I know what gym classes I will attend and I will follow the tasks that Mish has set for me.

I have measured myself and found that I have lost a bit!!! (8cm on my waist!!!)

I have done the BIGGEST grocery shop of my life! I was a bit disappointed with the amount of money I spent but I am hoping that next week it won't be as bad! I struggle with money as it is and I know it's a small price to pay for my health but jesusssss !! So expensive!

Yet unhealthy food is cheap... no wonder so many people are struggling with their weight!

Anyways - looking forward to the next 12 weeks. I think what Mish is doing is amazing!!!

Good luck everyone!!! Let's do this!!

I want to lose 20kg in this 12 weeks!!! :)

Thursday, February 3, 2011

Watching The Biggest Loser..

It started this week.. and I am just now watching it for the first time. Bawling my eyes out for these people who are literally eating themselves to death. Watching the trainers live with the families and eat what they eat also has made me realize how far I've come.

I used to eat like this. I used to sit there munching on chips and lollies every single day, eating Maccas several times a week etc. and just NOT caring about what goes into my mouth.

These days I am much more strict on myself. I can no longer process sweets and lollies anymore.. I still have a weak spot for salty foods but I limit myself and only allow myself to eat the bad food once and a while.. but I've found that over time I just feel like eating that bad food less and less each week.

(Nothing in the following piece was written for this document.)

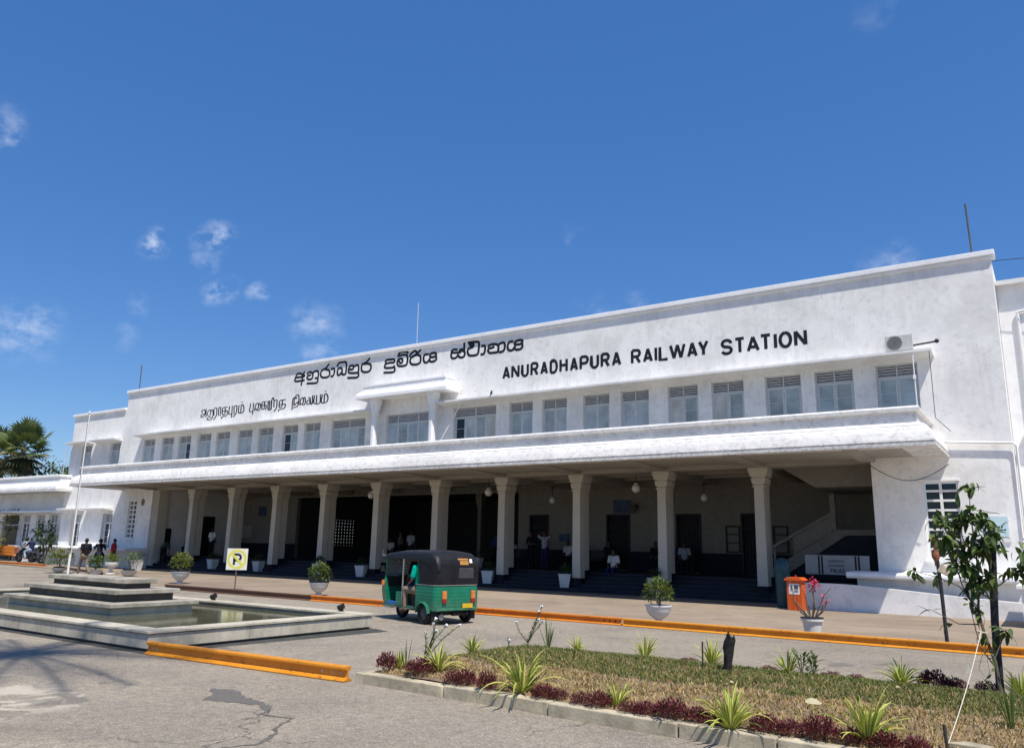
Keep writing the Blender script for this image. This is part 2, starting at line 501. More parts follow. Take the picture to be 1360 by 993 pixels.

Good luck to all the families on the Biggest Loser! Good on them for wanting to change their lives.

Tuesday, February 1, 2011

First rude encounter at the gym...

I have been going to my gym for about 8 months and so far everyone just keeps to themselves and have been friendly.

Today my friend and I were waiting for one class to finish so we could start Zumba and everyone was just waiting at the door so my friend and I were looking at the timetables to see what classes we could do next week.

There were these 2 ladies next to us, one was a bit older maybe in her 40s and the other one was in her 20s and for some UNKNOWN reason they decided to mock us.

I really couldn't be bothered with their negativity so I just said to my friend 'screw this. I am just walking away from this right now before I say something I regret.' and apparently one of them said to the other 'oh wow isn't she emotional'

Excuse me for wanting to make a better life for myself. I have already lost 20kg. How dare these 2 women mock me for simply standing there and reading a timetable, and discussing it with my friend. I already struggle with my body image enough without having people like that bring me down for no reason and they don't even know me

I just thought it was so rude and unnecessary. 

At least I kicked arse in Zumba and worked it harder than they did.